Pictures stay out. Extract the lines below from the first one through the line with "return p[0] * FW[0] + p[1] * FW[1]", both included.

++++++++++

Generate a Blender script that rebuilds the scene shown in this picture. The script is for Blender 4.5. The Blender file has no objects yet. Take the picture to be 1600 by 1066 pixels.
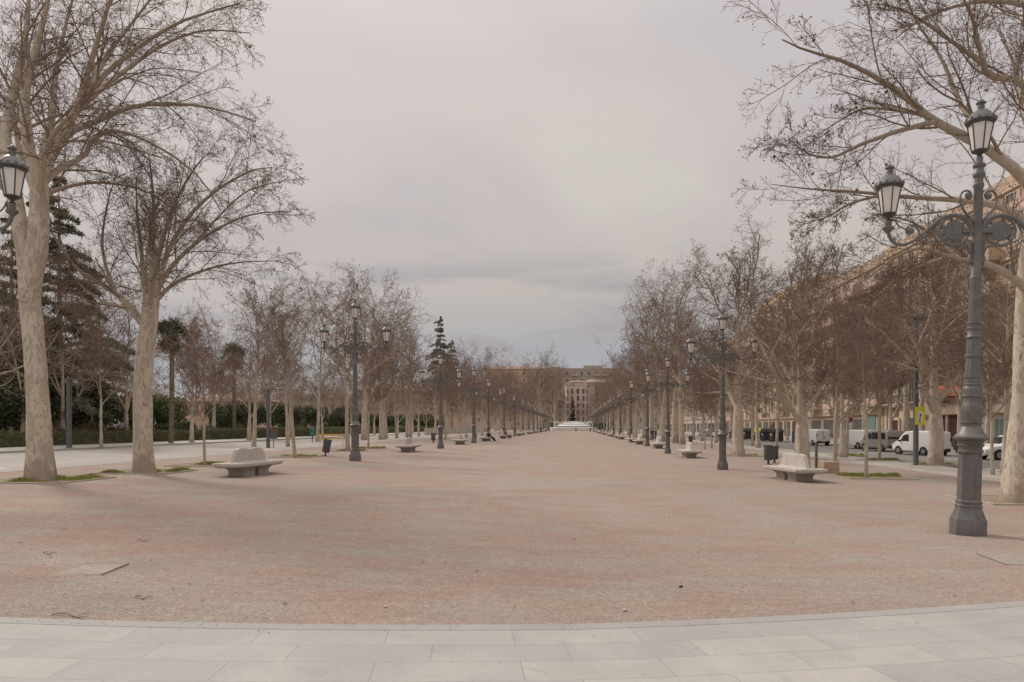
import bpy, math, random
import numpy as np
from mathutils import Vector, Matrix

random.seed(7)
R_ = math.radians
scene = bpy.context.scene
COL = scene.collection

# ------------------------------------------------------------------ camera model
F = 1067.0          # focal length in photo pixels (1600 wide)
HOR = 666.0         # horizon row
CH = 2.1            # camera height
PSI = math.atan2(97.0, F)
FW = (-math.sin(PSI), math.cos(PSI))
RT = (math.cos(PSI), math.sin(PSI))

def gz(x, y=0.0):
    """ground height: the hedge side lies a little higher"""
    return 0.02 * min(max(-x, 0.0), 15.7)

def ray(px, D, z=None):
    u = (px - 800.0) / F
    return (D * (FW[0] + u * RT[0]), D * (FW[1] + u * RT[1]))

def at(px, py, zoff=0.0):
    """ground point seen at a photo pixel"""
    z = zoff
    for _ in range(12):
        D = (CH - z) * F / (py - HOR)
        x, y = ray(px, D)
        z = gz(x, y) + zoff
    return Vector((x, y, z))

def atD(px, D, zoff=0.0):
    x, y = ray(px, D)
    return Vector((x, y, gz(x, y) + zoff))

def pt(px, py, D):
    """space point at photo pixel and depth"""
    x, y = ray(px, D)
    return Vector((x, y, CH + (HOR - py) / F * D))

def depth(p):
    return p[0] * FW[0] + p[1] * FW[1]

# ------------------------------------------------------------------ objects
def tag(o, label=None, cat=None, group=None, kind=None):
    if label: o['label'] = label
    if cat: o['category'] = cat
    if group: o['group'] = group
    if kind: o['kind'] = kind
    return o

def thing(name, label, cat, loc=(0, 0, 0), rz=0.0, group=None, s=1.0):
    o = bpy.data.objects.new(name, None)
    COL.objects.link(o)
    o.empty_display_size = 0.2
    o.location = loc
    o.rotation_euler = (0, 0, rz)
    o.scale = (s, s, s)
    return tag(o, label, cat, group)

def link(name, me, parent=None, loc=None, rz=None):
    o = bpy.data.objects.new(name, me)
    COL.objects.link(o)
    if parent is not None: o.parent = parent
    if loc is not None: o.location = loc
    if rz is not None: o.rotation_euler = (0, 0, rz)
    return o

def kids(o):
    return [c for c in bpy.data.objects if c.parent == o]

KIDS = {}
def snapshot(o):
    """remember the tree below a finished prototype"""
    k = kids(o)
    KIDS[o.name] = k
    for c in k: snapshot(c)

def copy_tree(o, parent=None):
    c = o.copy()
    COL.objects.link(c)
    if parent is not None: c.parent = parent
    for ch in KIDS.get(o.name, ()):
        copy_tree(ch, c)
    return c

FRESH = set()
def place(proto, loc, rz=0.0, s=1.0, label=None, group=None, name=None):
    """first call puts the prototype itself, later calls copies of it"""
    if proto.name not in FRESH:
        if proto.name not in KIDS: snapshot(proto)
        FRESH.add(proto.name)
        o = proto
    else:
        o = copy_tree(proto)
    o.location = loc
    o.rotation_euler = (0, 0, rz)
    o.scale = (s, s, s) if not isinstance(s, tuple) else s
    if label: o['label'] = label
    if group: o['group'] = group
    elif 'group' in o: del o['group']
    return o

class MB:
    def __init__(self):
        self.v = []; self.f = []; self.m = []; self.s = []
    def add(self, vs, fs, m=0, smooth=False):
        b = len(self.v)
        self.v += [tuple(p) for p in vs]
        for f in fs:
            self.f.append(tuple(b + i for i in f)); self.m.append(m); self.s.append(smooth)
    def box(self, c, s, m=0, rot=None, taper=1.0):
        x, y, z = (k / 2 for k in s)
        vs = [Vector((sx * x * (taper if sz > 0 else 1), sy * y * (taper if sz > 0 else 1), sz * z)) for sz in (-1, 1) for sy in (-1, 1) for sx in (-1, 1)]
        if rot is not None: vs = [rot @ p for p in vs]
        c = Vector(c)
        self.add([p + c for p in vs], [(0, 2, 3, 1), (4, 5, 7, 6), (0, 1, 5, 4), (1, 3, 7, 5), (3, 2, 6, 7), (2, 0, 4, 6)], m)
    def bbox(self, c, s, b=0.02, m=0, rot=None):
        """chamfered box"""
        x, y, z = (k / 2 for k in s)
        b = min(b, x * .9, y * .9, z * .9)
        vs = []; idx = {}
        for sx in (-1, 1):
            for sy in (-1, 1):
                for sz in (-1, 1):
                    for a in range(3):
                        p = [sx * (x - b), sy * (y - b), sz * (z - b)]
                        p[a] += (sx, sy, sz)[a] * b
                        idx[(sx, sy, sz, a)] = len(vs); vs.append(Vector(p))
        fs = []
        S = (-1, 1)
        for a in range(3):
            o1, o2 = [k for k in range(3) if k != a]
            for s_ in S:
                q = []
                for (p1, p2) in ((-1, -1), (1, -1), (1, 1), (-1, 1)):
                    k = [0, 0, 0]; k[a] = s_; k[o1] = p1; k[o2] = p2
                    q.append(idx[(k[0], k[1], k[2], a)])
                fs.append(q)
        for a in range(3):
            o1, o2 = [k for k in range(3) if k != a]
            for s1 in S:
                for s2 in S:
                    q = []
                    for (sa, ax) in ((-1, o1), (1, o1), (1, o2), (-1, o2)):
                        k = [0, 0, 0]; k[a] = sa; k[o1] = s1; k[o2] = s2
                        q.append(idx[(k[0], k[1], k[2], ax)])
                    fs.append(q)
        for sx in S:
            for sy in S:
                for sz in S:
                    fs.append([idx[(sx, sy, sz, a)] for a in range(3)])
        cc = Vector((0, 0, 0))
        out = []
        for f in fs:
            n = (vs[f[1]] - vs[f[0]]).cross(vs[f[2]] - vs[f[0]])
            mid = sum((vs[i] for i in f), Vector()) / len(f)
            out.append(f if n.dot(mid) > 0 else f[::-1])
        if rot is not None: vs = [rot @ p for p in vs]
        c = Vector(c)
        self.add([p + c for p in vs], out, m)
    def lathe(self, prof, n=12, m=0, c=(0, 0, 0), phase=0.0, smooth=True, rot=None, mod=None):
        vs = []; fs = []
        for i, (r, z) in enumerate(prof):
            for k in range(n):
                a = phase + 2 * math.pi * k / n
                rr = r * (mod(a, z) if mod else 1)
                vs.append(Vector((rr * math.cos(a), rr * math.sin(a), z)))
        for i in range(len(prof) - 1):
            for k in range(n):
                k2 = (k + 1) % n
                fs.append((i * n + k, i * n + k2, (i + 1) * n + k2, (i + 1) * n + k))
        fs.append(tuple(range(n))[::-1])
        fs.append(tuple((len(prof) - 1) * n + k for k in range(n)))
        if rot is not None: vs = [rot @ p for p in vs]
        c = Vector(c)
        self.add([p + c for p in vs], fs, m, smooth)
    def tube(self, pts, r, n=6, m=0, smooth=True, closed=False):
        pts = [Vector(p) for p in pts]
        rs = r if isinstance(r, (list, tuple)) else [r] * len(pts)
        N = len(pts)
        vs = []; fs = []
        ref = None
        for i in range(N):
            a = pts[i - 1] if (i > 0 or closed) else pts[i]
            b = pts[(i + 1) % N] if (i < N - 1 or closed) else pts[i]
            t = (b - a).normalized()
            if ref is None:
                ref = Vector((0, 0, 1)) if abs(t.z) < .9 else Vector((0, 1, 0))
            u = (ref - t * ref.dot(t)).normalized()
            w = t.cross(u)
            ref = u
            for k in range(n):
                an = 2 * math.pi * k / n
                vs.append(pts[i] + (u * math.cos(an) + w * math.sin(an)) * rs[i])
        for i in range(N if closed else N - 1):
            j = (i + 1) % N
            for k in range(n):
                k2 = (k + 1) % n
                fs.append((i * n + k, i * n + k2, j * n + k2, j * n + k))
        if not closed:
            fs.append(tuple(range(n))[::-1]); fs.append(tuple((N - 1) * n + k for k in range(n)))
        self.add(vs, fs, m, smooth)
    def prism(self, poly, d0, d1, axis='y', m=0, smooth=False):
        """poly in the other two axes, extruded along axis"""
        def mk(p, d):
            if axis == 'y': return (p[0], d, p[1])
            if axis == 'x': return (d, p[0], p[1])
            return (p[0], p[1], d)
        n = len(poly)
        area = sum(poly[i][0] * poly[(i + 1) % n][1] - poly[(i + 1) % n][0] * poly[i][1] for i in range(n))
        if (area > 0) == (axis == 'y'): poly = poly[::-1]
        vs = [mk(p, d0) for p in poly] + [mk(p, d1) for p in poly]
        # orientation: with this order the d0 cap points to -axis
        fs = [tuple(range(n))[::-1], tuple(range(n, 2 * n))] + [(i, (i + 1) % n, n + (i + 1) % n, n + i) for i in range(n)]
        self.add(vs, fs, m, smooth)
    def ball(self, c, r, m=0, n=10, k=6):
        r3 = r if isinstance(r, (tuple, list)) else (r, r, r)
        vs = []; fs = []
        for i in range(k + 1):
            th = math.pi * i / k
            for j in range(n):
                a = 2 * math.pi * j / n
                vs.append((c[0] + r3[0] * math.sin(th) * math.cos(a), c[1] + r3[1] * math.sin(th) * math.sin(a), c[2] - r3[2] * math.cos(th)))
        for i in range(k):
            for j in range(n):
                j2 = (j + 1) % n
                fs.append((i * n + j, i * n + j2, (i + 1) * n + j2, (i + 1) * n + j))
        self.add(vs, fs, m, True)
    def mesh(self, name, mats, sharp=35):
        me = bpy.data.meshes.new(name)
        me.from_pydata(self.v, [], self.f)
        for mt in (mats if isinstance(mats, (list, tuple)) else [mats]): me.materials.append(mt)
        me.polygons.foreach_set('material_index', self.m)
        me.polygons.foreach_set('use_smooth', self.s)
        if any(self.s):
            try: me.set_sharp_from_angle(angle=R_(sharp))
            except Exception: pass
        me.update()
        return me
    def build(self, name, mats, parent=None, loc=None, rz=None):
        return link(name, self.mesh(name, mats), parent, loc, rz)

# ------------------------------------------------------------------ materials
class NT:
    def __init__(self, name):
        self.mat = bpy.data.materials.new(name)
        self.mat.use_nodes = True
        self.t = self.mat.node_tree
        self.t.nodes.clear()
        self.out = self.t.nodes.new('ShaderNodeOutputMaterial')
        self.b = self.t.nodes.new('ShaderNodeBsdfPrincipled')
        self.l(self.b.outputs[0], self.out.inputs[0])
        self.co = None
    def n(self, typ, **kw):
        nd = self.t.nodes.new(typ)
        for k, v in kw.items():
            if k in nd.inputs: nd.inputs[k].default_value = v
            else: setattr(nd, k, v)
        return nd
    def l(self, a, b): self.t.links.new(a, b)
    def coord(self, kind='Object', scale=None):
        tc = self.n('ShaderNodeTexCoord')
        o = tc.outputs[kind]
        if scale is not None:
            mp = self.n('ShaderNodeMapping'); mp.inputs['Scale'].default_value = scale
            self.l(o, mp.inputs[0]); o = mp.outputs[0]
        return o
    def noise(self, vec, scale, detail=4.0, rough=.55, dist=0.0):
        nd = self.n('ShaderNodeTexNoise')
        nd.inputs['Scale'].default_value = scale
        nd.inputs['Detail'].default_value = detail
        nd.inputs['Roughness'].default_value = rough
        nd.inputs['Distortion'].default_value = dist
        if vec is not None: self.l(vec, nd.inputs['Vector'])
        return nd.outputs['Fac']
    def ramp(self, fac, stops, interp='LINEAR'):
        nd = self.n('ShaderNodeValToRGB')
        cr = nd.color_ramp; cr.interpolation = interp
        while len(cr.elements) > 1: cr.elements.remove(cr.elements[-1])
        cr.elements[0].position = stops[0][0]; cr.elements[0].color = c4(stops[0][1])
        for p, c in stops[1:]:
            e = cr.elements.new(p); e.color = c4(c)
        self.l(fac, nd.inputs[0])
        return nd.outputs[0]
    def mix(self, fac, a, b, mode='MIX'):
        nd = self.n('ShaderNodeMix', data_type='RGBA', blend_type=mode)
        for sock, v in ((nd.inputs[0], fac), (nd.inputs[6], a), (nd.inputs[7], b)):
            if hasattr(v, 'links'): self.l(v, sock)
            elif isinstance(v, (int, float)): sock.default_value = v if sock == nd.inputs[0] else (v, v, v, 1)
            else: sock.default_value = c4(v)
        return nd.outputs[2]
    def math(self, op, a, b=0.0):
        nd = self.n('ShaderNodeMath', operation=op)
        for i, v in enumerate((a, b)):
            if hasattr(v, 'links'): self.l(v, nd.inputs[i])
            else: nd.inputs[i].default_value = v
        return nd.outputs[0]
    def bump(self, h, strength=.3, dist=.01):
        nd = self.n('ShaderNodeBump')
        nd.inputs['Strength'].default_value = strength
        nd.inputs['Distance'].default_value = dist
        self.l(h, nd.inputs['Height'])
        self.l(nd.outputs[0], self.b.inputs['Normal'])
    def color(self, c):
        if hasattr(c, 'links'): self.l(c, self.b.inputs['Base Color'])
        else: self.b.inputs['Base Color'].default_value = c4(c)
    def set(self, rough=.8, metal=0.0, spec=.3):
        self.b.inputs['Roughness'].default_value = rough
        self.b.inputs['Metallic'].default_value = metal
        self.b.inputs['Specular IOR Level'].default_value = spec
        return self.mat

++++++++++

§ **Response for this exercise**:
Generate a Blender script that rebuilds the scene shown in this picture. The script is for Blender 4.5. The Blender file has no objects yet. Take the picture to be 1600 by 1066 pixels.
import bpy, math, random
import numpy as np
from mathutils import Vector, Matrix

random.seed(7)
R_ = math.radians
scene = bpy.context.scene
COL = scene.collection

# ------------------------------------------------------------------ camera model
F = 1067.0          # focal length in photo pixels (1600 wide)
HOR = 666.0         # horizon row
CH = 2.1            # camera height
PSI = math.atan2(97.0, F)
FW = (-math.sin(PSI), math.cos(PSI))
RT = (math.cos(PSI), math.sin(PSI))

def gz(x, y=0.0):
    """ground height: the hedge side lies a little higher"""
    return 0.02 * min(max(-x, 0.0), 15.7)

def ray(px, D, z=None):
    u = (px - 800.0) / F
    return (D * (FW[0] + u * RT[0]), D * (FW[1] + u * RT[1]))

def at(px, py, zoff=0.0):
    """ground point seen at a photo pixel"""
    z = zoff
    for _ in range(12):
        D = (CH - z) * F / (py - HOR)
        x, y = ray(px, D)
        z = gz(x, y) + zoff
    return Vector((x, y, z))

def atD(px, D, zoff=0.0):
    x, y = ray(px, D)
    return Vector((x, y, gz(x, y) + zoff))

def pt(px, py, D):
    """space point at photo pixel and depth"""
    x, y = ray(px, D)
    return Vector((x, y, CH + (HOR - py) / F * D))

def depth(p):
    return p[0] * FW[0] + p[1] * FW[1]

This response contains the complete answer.